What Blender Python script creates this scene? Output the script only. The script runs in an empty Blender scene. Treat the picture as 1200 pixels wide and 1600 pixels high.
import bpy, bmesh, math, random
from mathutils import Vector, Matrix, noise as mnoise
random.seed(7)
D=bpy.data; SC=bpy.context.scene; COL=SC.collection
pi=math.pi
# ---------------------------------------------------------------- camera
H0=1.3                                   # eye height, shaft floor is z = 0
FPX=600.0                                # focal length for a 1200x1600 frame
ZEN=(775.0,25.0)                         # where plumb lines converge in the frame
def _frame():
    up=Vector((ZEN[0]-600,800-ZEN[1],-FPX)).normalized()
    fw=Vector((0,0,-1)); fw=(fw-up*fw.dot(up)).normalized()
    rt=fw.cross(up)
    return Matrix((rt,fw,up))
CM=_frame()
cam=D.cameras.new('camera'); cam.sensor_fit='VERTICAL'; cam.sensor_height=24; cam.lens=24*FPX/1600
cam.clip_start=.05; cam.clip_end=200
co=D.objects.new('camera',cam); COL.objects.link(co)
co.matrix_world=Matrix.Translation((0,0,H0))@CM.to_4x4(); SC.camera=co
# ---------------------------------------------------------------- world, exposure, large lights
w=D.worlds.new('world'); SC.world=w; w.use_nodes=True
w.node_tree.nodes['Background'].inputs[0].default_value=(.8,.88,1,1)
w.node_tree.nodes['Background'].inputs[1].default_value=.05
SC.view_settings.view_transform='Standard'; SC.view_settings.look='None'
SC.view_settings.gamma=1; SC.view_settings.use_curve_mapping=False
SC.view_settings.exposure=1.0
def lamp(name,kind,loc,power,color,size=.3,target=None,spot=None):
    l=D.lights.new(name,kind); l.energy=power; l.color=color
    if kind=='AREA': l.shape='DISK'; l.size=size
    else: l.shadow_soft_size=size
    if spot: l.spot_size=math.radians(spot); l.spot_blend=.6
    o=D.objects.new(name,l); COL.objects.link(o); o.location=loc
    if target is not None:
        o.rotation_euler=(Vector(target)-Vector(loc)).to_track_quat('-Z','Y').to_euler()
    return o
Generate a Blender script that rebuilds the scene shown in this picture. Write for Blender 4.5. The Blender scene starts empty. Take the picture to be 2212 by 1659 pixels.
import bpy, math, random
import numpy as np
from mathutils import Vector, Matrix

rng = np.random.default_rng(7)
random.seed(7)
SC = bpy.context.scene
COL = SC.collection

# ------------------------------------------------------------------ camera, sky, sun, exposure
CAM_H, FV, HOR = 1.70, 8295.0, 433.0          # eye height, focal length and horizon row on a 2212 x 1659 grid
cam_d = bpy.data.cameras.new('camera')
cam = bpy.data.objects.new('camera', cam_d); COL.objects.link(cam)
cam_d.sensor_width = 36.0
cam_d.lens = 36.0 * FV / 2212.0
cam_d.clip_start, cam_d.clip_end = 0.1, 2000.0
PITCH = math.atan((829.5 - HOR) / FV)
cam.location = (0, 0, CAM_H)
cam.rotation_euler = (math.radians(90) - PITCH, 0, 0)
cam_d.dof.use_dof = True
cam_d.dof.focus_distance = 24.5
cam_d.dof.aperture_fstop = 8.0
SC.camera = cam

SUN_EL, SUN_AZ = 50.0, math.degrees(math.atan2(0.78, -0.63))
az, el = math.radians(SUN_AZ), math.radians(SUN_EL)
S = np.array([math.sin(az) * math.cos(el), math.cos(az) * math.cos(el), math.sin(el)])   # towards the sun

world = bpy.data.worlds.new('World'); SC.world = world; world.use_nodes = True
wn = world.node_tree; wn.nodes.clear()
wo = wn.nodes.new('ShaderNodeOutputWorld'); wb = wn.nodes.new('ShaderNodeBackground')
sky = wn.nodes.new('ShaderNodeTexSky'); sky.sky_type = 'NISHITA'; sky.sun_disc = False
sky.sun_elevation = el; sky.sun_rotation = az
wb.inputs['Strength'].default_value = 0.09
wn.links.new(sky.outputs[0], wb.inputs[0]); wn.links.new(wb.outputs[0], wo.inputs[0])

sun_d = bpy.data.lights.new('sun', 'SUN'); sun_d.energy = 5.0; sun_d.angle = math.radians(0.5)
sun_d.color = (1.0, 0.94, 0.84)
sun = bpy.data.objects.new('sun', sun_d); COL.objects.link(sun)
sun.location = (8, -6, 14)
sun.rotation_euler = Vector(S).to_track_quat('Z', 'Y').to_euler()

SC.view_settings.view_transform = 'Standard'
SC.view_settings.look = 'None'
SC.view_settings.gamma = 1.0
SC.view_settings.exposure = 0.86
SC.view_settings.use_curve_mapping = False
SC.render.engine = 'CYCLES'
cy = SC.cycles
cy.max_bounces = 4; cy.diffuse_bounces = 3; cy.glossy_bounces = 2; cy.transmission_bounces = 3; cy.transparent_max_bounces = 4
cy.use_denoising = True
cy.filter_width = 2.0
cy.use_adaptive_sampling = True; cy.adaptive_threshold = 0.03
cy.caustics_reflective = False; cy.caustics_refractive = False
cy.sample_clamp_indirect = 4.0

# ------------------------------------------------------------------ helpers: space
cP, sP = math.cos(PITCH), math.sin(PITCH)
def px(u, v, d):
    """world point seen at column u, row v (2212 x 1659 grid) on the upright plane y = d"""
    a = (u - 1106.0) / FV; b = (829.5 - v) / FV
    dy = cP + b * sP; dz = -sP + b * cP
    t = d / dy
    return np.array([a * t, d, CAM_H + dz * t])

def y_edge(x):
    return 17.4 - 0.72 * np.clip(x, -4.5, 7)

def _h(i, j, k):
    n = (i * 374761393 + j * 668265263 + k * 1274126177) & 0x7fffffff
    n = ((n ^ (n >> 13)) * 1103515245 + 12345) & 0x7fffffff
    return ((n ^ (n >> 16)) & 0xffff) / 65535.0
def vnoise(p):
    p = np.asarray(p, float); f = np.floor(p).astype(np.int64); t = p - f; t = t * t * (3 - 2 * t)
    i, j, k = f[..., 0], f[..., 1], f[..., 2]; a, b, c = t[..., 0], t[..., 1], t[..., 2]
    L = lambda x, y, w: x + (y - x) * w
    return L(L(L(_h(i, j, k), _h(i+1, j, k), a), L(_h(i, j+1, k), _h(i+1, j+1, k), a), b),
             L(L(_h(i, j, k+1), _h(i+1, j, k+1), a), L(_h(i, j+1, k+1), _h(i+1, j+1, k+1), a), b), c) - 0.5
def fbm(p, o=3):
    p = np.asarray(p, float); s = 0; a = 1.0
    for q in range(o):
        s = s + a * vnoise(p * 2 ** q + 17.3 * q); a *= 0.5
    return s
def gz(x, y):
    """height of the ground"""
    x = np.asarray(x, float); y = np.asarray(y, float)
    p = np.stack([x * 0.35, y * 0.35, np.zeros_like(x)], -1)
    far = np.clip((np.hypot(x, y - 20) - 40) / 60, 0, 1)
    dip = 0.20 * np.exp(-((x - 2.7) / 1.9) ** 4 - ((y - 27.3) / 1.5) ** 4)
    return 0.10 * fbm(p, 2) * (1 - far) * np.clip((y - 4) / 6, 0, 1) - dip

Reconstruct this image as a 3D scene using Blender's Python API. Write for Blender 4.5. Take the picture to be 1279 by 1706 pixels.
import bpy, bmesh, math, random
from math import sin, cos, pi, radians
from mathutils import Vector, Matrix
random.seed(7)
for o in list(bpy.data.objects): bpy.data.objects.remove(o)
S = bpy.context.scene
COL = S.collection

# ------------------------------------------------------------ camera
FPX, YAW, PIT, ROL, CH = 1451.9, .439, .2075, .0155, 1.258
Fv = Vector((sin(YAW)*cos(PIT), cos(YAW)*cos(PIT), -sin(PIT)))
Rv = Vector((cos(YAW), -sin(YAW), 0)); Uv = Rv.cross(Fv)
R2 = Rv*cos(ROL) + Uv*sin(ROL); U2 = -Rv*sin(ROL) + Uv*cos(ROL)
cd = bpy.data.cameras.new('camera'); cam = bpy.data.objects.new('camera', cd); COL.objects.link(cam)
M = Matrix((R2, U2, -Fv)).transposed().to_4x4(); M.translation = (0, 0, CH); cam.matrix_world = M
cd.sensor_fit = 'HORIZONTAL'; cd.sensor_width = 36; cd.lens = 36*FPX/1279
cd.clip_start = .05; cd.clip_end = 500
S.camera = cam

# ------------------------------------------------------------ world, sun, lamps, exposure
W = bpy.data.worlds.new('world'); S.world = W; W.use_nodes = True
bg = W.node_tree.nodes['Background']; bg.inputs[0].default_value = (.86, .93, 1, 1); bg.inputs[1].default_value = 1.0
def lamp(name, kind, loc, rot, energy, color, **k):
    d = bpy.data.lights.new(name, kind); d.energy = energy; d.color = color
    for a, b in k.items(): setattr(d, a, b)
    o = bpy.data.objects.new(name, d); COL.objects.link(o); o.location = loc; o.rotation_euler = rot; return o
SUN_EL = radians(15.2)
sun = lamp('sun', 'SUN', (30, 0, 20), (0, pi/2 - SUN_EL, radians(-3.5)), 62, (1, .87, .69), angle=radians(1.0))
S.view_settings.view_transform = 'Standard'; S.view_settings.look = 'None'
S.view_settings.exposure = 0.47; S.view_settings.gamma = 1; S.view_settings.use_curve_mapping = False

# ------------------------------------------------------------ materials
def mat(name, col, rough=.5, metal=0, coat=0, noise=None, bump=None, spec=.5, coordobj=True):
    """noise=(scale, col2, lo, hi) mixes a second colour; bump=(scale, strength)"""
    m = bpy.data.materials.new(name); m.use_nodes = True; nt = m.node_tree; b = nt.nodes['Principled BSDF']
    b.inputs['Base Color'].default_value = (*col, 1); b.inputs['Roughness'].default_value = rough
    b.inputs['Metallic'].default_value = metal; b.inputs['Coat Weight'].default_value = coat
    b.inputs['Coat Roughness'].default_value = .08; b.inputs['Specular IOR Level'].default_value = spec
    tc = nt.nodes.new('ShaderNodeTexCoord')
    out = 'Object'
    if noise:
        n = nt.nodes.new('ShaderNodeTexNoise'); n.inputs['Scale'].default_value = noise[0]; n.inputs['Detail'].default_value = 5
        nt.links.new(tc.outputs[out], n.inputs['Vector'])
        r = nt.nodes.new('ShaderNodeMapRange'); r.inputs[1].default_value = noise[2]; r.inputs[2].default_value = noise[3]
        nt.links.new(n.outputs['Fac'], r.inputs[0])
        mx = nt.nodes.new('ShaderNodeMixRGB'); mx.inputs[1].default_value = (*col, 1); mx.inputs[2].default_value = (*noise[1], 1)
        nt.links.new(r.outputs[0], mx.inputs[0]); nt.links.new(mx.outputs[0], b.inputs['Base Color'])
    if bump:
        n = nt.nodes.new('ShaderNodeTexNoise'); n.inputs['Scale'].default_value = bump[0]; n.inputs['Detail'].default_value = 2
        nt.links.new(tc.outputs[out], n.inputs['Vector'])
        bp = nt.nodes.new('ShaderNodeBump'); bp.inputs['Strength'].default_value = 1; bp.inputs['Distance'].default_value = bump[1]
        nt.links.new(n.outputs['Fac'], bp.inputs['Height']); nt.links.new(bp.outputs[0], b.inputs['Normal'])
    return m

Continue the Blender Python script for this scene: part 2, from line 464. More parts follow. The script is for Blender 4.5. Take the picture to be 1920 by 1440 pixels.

• • •

### Problem statement
Of the lines above, extract only those from the line with "Reconstruct this image" to the line with "COL = S.collection", both included, exactly as written.

### Response for this exercise
Reconstruct this image as a 3D scene using Blender's Python API. Write for Blender 4.5. Take the picture to be 1279 by 1706 pixels.
import bpy, bmesh, math, random
from math import sin, cos, pi, radians
from mathutils import Vector, Matrix
random.seed(7)
for o in list(bpy.data.objects): bpy.data.objects.remove(o)
S = bpy.context.scene
COL = S.collection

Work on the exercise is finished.